# Dataset section start
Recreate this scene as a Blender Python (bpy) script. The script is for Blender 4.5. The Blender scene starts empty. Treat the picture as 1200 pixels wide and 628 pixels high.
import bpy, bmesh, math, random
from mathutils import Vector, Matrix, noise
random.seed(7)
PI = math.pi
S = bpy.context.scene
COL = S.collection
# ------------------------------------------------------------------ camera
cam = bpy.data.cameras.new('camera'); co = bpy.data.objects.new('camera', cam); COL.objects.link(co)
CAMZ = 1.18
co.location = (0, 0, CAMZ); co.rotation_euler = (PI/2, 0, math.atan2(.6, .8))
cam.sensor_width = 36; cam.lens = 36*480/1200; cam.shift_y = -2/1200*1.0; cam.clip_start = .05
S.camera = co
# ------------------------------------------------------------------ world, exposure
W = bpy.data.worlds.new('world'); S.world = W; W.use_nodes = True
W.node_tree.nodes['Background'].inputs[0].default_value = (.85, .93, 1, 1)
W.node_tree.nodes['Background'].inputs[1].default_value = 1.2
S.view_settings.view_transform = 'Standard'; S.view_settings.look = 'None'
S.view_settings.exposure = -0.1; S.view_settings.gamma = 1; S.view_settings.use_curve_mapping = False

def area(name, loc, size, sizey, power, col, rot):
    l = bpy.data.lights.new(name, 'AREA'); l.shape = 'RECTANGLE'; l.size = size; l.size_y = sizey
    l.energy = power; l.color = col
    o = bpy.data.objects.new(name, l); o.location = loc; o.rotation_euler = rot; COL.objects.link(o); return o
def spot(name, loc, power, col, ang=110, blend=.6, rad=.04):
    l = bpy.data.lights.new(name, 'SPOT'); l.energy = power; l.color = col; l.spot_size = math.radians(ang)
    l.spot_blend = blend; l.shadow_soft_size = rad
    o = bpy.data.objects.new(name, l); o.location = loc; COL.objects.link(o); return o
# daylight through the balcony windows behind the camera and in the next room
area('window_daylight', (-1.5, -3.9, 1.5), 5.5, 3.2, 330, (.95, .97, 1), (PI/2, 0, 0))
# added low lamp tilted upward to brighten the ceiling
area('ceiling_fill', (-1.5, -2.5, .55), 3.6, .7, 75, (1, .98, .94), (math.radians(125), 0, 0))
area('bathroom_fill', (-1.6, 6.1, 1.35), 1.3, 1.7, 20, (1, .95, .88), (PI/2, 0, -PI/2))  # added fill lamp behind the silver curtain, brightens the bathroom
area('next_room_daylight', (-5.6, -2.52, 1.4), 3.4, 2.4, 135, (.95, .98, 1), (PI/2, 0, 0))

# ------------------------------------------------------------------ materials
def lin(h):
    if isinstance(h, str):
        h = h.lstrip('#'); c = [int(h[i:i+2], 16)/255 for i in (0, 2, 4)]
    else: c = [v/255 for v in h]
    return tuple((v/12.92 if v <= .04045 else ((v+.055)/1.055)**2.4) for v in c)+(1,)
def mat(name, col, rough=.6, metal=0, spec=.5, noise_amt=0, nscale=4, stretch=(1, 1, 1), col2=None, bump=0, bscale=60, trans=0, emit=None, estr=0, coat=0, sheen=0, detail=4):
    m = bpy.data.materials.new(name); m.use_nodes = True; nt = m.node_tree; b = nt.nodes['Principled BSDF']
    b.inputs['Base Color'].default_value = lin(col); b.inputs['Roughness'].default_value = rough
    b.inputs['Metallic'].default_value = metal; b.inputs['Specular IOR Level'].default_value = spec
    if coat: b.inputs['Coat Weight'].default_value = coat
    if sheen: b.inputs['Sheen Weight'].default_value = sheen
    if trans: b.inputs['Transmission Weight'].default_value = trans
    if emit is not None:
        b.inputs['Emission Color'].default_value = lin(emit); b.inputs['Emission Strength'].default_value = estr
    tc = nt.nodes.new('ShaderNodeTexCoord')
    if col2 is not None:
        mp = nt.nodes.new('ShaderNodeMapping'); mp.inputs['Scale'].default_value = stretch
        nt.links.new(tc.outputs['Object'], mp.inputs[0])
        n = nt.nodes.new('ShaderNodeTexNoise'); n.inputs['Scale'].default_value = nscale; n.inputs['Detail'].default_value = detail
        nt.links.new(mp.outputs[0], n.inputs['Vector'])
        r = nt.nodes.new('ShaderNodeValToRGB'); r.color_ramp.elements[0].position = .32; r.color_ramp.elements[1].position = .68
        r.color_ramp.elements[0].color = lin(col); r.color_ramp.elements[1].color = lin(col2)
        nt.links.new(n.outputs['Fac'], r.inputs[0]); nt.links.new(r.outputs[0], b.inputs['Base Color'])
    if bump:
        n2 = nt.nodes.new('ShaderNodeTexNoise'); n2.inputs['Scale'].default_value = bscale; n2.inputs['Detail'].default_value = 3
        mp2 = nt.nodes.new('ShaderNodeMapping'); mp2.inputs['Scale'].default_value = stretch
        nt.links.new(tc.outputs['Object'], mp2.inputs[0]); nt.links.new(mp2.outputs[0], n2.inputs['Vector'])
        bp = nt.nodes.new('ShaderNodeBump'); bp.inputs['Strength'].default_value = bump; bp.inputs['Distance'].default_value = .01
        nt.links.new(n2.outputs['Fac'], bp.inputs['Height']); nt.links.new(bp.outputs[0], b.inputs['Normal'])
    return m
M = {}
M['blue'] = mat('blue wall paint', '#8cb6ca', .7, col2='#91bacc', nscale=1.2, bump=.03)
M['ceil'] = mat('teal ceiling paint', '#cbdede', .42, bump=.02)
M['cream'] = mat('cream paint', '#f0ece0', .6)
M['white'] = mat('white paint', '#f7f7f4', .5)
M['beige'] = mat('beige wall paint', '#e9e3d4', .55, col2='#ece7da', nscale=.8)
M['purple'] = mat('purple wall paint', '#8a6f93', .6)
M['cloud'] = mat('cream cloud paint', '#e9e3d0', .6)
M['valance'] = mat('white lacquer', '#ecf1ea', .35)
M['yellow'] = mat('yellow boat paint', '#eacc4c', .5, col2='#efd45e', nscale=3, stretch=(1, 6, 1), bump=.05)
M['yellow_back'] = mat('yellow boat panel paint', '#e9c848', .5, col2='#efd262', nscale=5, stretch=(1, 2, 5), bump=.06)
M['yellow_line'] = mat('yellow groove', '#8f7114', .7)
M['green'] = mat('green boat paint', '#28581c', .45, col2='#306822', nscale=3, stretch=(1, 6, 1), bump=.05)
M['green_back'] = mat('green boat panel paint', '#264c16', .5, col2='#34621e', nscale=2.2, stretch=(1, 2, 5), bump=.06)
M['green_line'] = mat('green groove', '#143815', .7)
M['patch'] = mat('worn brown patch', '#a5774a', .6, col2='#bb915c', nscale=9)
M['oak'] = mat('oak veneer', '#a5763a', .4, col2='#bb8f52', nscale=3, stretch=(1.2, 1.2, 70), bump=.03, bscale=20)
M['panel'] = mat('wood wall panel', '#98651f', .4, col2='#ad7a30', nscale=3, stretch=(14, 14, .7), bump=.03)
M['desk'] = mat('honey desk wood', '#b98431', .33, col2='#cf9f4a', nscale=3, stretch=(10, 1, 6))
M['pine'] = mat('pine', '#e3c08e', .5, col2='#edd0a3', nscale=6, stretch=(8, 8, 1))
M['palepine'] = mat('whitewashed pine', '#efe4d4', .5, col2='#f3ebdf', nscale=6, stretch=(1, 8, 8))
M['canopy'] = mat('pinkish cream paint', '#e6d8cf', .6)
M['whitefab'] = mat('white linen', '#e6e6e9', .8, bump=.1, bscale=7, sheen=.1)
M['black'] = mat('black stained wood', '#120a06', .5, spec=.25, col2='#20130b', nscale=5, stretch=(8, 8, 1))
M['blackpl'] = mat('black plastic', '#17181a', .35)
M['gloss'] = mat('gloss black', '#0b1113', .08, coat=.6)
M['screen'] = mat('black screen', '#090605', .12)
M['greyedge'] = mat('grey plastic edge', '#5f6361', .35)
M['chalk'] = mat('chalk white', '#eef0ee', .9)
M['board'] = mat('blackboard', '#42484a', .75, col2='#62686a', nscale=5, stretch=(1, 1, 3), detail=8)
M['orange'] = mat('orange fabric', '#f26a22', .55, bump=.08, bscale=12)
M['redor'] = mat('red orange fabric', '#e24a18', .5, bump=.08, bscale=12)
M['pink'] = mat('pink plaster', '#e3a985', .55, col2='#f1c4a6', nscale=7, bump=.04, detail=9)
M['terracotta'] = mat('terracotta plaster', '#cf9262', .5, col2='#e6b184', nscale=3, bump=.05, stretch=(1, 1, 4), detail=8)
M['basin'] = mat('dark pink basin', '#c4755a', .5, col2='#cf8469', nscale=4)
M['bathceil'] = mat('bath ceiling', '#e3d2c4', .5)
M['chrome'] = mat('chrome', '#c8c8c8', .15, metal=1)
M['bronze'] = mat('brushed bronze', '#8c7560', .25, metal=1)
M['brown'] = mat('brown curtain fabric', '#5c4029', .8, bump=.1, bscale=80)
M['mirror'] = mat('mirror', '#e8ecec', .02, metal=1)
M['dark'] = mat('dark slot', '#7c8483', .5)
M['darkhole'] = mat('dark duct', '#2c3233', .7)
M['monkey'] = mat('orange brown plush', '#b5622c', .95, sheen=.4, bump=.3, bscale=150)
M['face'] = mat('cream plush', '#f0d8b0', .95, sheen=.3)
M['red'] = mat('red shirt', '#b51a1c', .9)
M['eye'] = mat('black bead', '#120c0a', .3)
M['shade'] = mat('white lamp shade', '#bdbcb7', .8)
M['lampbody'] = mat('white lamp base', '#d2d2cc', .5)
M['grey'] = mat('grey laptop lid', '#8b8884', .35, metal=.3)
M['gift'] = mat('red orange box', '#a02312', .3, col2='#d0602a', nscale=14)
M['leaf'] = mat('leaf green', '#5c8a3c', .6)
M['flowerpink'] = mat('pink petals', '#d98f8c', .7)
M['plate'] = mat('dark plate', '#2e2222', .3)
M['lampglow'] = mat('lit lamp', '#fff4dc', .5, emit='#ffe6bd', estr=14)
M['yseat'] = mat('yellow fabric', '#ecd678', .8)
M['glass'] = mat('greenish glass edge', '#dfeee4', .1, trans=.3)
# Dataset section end
Exercise instructions: Pick out all lines from the data above in which the word "scene" appears.

Written answer:
Recreate this scene as a Blender Python (bpy) script. The script is for Blender 4.5. The Blender scene starts empty. Treat the picture as 1200 pixels wide and 628 pixels high.
S = bpy.context.scene